オランダ政府、ギリシアに上陸する難民を即刻トルコへ送還する計画提出

増え続ける戦争地域からの難民は、現在欧州各国が抱える最大の問題となっている。これまでドイツをはじめスエーデンそしてオランダなどが積極的に難民を受け入れてきたが、今年に入りシェンゲン協定を無視し各国で国境警備を行うなど、難民の入国制限が実施されるようになってきた。
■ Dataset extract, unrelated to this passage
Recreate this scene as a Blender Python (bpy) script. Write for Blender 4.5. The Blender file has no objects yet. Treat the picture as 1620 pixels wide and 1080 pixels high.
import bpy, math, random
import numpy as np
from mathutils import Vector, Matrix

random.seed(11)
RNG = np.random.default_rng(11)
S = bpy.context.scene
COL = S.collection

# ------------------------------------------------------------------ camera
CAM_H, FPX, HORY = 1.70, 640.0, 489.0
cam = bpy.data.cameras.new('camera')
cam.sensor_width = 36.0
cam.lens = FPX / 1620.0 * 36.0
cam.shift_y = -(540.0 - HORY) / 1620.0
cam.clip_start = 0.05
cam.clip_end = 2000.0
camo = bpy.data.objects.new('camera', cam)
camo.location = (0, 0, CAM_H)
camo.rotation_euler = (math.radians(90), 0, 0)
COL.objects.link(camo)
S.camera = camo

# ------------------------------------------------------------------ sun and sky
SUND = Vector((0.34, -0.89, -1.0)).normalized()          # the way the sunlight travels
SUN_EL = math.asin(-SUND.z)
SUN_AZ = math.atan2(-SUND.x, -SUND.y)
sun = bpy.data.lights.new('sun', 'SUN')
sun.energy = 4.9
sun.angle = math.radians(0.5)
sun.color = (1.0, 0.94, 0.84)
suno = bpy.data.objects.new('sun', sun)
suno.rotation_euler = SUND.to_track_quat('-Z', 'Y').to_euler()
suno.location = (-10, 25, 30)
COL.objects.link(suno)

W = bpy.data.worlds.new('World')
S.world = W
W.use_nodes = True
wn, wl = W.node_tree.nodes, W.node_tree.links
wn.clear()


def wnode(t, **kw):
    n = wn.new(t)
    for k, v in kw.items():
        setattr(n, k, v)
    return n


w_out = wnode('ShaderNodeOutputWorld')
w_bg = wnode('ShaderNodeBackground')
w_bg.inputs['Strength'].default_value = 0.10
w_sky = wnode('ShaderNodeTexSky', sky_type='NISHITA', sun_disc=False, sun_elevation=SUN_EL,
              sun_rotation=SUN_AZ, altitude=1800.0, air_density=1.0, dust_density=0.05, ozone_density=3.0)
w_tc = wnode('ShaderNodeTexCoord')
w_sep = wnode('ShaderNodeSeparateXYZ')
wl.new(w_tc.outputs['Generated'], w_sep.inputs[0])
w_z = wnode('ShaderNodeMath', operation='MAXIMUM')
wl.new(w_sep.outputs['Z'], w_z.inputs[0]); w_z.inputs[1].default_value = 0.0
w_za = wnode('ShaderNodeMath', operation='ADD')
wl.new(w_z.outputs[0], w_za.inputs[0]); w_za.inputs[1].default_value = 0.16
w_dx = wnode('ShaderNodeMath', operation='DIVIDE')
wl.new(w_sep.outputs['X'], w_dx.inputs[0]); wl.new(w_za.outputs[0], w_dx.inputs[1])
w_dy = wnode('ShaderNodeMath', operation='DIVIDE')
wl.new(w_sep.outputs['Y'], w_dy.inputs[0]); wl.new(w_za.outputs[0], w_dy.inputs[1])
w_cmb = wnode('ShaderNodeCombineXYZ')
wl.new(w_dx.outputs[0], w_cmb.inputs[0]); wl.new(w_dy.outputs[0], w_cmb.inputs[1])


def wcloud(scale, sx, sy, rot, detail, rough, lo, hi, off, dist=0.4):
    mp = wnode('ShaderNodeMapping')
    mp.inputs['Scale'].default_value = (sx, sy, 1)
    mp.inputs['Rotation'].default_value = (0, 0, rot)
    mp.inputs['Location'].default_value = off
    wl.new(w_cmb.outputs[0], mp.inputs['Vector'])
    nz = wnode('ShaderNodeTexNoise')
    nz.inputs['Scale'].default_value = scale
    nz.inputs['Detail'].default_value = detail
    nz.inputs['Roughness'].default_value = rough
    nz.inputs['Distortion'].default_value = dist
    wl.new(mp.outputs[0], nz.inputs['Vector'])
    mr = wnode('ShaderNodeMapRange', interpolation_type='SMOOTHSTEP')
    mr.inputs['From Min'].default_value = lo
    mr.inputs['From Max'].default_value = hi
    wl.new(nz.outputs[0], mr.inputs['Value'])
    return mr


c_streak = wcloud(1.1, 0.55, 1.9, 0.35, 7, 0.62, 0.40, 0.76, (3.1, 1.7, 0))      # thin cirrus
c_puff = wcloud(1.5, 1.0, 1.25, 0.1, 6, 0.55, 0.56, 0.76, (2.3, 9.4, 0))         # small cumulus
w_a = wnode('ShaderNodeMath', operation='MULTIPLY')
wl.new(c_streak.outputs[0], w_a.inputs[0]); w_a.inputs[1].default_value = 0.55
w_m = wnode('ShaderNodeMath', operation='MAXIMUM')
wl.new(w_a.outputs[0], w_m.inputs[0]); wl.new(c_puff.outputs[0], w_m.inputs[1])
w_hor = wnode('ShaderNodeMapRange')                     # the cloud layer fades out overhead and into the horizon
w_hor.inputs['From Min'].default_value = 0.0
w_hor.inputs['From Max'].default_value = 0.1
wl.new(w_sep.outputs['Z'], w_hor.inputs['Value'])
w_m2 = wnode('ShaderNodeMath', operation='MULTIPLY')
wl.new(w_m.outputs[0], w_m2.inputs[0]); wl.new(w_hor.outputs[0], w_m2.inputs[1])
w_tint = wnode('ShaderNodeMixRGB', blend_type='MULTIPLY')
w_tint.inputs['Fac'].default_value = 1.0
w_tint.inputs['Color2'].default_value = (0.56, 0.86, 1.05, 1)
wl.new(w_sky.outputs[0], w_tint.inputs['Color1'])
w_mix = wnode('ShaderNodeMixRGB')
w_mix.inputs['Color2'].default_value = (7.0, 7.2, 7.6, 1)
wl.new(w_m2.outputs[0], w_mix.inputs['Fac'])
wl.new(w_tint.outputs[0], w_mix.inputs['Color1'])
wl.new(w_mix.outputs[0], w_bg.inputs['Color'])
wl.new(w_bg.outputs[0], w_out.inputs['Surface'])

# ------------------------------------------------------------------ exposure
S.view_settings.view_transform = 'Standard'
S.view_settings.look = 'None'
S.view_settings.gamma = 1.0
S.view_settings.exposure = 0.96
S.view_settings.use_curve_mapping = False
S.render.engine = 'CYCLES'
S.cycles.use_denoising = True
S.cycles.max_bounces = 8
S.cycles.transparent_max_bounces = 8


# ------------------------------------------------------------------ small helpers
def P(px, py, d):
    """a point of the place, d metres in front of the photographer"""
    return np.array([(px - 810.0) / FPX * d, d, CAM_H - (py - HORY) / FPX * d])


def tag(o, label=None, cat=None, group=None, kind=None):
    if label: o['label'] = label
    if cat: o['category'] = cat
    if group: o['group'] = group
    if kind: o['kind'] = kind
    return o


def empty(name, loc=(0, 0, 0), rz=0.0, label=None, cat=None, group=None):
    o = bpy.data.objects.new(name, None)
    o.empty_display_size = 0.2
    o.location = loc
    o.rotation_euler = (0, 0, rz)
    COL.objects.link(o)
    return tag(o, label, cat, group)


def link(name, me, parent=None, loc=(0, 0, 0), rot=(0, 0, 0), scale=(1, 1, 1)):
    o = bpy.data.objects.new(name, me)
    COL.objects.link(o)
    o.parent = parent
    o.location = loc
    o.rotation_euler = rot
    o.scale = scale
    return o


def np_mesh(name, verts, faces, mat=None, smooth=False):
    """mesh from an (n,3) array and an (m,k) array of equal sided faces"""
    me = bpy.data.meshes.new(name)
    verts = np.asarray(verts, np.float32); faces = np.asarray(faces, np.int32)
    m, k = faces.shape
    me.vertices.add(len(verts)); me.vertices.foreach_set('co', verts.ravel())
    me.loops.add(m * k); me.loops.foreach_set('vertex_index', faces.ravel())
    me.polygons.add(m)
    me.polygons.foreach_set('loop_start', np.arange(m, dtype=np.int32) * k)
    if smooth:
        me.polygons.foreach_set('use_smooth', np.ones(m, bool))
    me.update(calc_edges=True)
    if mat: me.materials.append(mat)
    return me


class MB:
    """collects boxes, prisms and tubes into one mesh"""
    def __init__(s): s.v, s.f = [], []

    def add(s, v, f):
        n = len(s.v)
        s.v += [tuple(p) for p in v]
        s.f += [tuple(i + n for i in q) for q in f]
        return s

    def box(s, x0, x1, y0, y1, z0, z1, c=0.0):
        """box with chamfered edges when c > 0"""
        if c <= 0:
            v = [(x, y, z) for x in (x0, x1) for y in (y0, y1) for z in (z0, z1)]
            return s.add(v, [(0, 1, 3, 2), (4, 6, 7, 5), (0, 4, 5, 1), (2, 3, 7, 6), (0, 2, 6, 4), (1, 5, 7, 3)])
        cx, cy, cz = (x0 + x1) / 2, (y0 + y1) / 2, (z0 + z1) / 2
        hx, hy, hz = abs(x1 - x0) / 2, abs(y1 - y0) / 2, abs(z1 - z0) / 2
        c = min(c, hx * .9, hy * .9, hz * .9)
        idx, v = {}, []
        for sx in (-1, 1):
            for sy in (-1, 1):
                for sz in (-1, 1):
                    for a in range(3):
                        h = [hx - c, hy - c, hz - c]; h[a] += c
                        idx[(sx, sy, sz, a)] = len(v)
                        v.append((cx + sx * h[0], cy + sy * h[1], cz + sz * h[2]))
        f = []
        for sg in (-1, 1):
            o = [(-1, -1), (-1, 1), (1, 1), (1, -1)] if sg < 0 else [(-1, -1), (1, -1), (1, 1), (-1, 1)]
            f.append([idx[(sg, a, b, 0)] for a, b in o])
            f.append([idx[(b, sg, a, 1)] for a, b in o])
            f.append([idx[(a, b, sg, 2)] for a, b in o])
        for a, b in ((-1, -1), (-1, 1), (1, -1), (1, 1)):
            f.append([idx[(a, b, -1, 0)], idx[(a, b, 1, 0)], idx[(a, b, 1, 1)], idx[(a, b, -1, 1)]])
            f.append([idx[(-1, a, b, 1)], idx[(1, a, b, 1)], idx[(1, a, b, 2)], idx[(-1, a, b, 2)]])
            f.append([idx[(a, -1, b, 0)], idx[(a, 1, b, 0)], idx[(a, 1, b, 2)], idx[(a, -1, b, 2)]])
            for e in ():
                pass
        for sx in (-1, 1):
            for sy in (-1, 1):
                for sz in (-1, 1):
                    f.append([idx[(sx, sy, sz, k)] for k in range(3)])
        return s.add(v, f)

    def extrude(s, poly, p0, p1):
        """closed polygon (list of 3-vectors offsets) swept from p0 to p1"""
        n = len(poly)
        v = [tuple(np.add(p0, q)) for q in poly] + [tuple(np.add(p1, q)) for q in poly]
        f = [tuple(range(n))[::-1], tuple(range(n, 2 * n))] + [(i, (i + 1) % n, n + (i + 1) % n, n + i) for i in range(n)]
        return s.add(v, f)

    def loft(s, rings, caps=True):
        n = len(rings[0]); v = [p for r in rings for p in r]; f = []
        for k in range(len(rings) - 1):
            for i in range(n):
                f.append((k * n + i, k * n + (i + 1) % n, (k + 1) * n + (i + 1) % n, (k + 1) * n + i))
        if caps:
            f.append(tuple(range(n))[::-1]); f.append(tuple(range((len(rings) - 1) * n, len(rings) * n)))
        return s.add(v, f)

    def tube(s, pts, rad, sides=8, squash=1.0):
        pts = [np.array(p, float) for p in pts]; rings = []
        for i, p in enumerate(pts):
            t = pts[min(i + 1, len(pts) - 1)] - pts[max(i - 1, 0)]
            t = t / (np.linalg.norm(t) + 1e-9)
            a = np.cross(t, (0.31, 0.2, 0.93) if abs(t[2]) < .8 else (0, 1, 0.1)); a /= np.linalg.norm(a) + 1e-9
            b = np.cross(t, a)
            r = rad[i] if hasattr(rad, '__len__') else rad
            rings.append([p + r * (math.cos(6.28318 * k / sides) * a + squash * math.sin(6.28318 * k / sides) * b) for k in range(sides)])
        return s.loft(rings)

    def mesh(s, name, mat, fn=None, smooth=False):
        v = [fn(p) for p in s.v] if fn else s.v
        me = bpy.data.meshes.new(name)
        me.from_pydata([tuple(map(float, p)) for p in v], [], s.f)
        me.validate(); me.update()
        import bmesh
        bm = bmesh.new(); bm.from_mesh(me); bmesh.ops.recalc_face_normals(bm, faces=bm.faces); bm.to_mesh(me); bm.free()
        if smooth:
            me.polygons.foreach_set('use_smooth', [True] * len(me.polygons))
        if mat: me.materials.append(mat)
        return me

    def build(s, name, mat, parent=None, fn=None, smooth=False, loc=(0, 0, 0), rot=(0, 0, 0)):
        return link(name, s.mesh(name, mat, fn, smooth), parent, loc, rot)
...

今年1月1日からEU議長国となったオランダは、サムソム労働党党首とルッテ首相が中心となり、この難民危機解決に関する提案をまとめた。トルコからエーゲ海を渡りギリシアに上陸する難民は、即刻トルコへ強制送還するというもので、その代わりにトルコに在留する難民のうち年間15万人から20万人を合法的に欧州に受け入れる。この提案が欧州議会で承認されれば、今年の3月か4月から実施されることになる。

シリアなどからトルコ経由でエーゲ海を渡りギリシアに上陸する難民は、ボートの転覆で命を落としたり悪質業者による搾取さらに人身売買などの苦難の道を歩んでいる。欧州に入国しても受け入れ体制が充分でないため収容所を転々とするなど、安住の道は開かれていない。さらに、ケルンでの難民による暴行事件以来、欧州諸国の国民感情も否定的になってきている。この解決策が、トルコでの難民受け入れ体制を強化するよう欧州が財政援助をし、その後トルコから合法的に難民を欧州各国に受け入れるというもの。オランダはこの提案についてドイツのメルケル首相やスエーデンのロベーン首相への根回しを行っており、両国の支持を得ているという。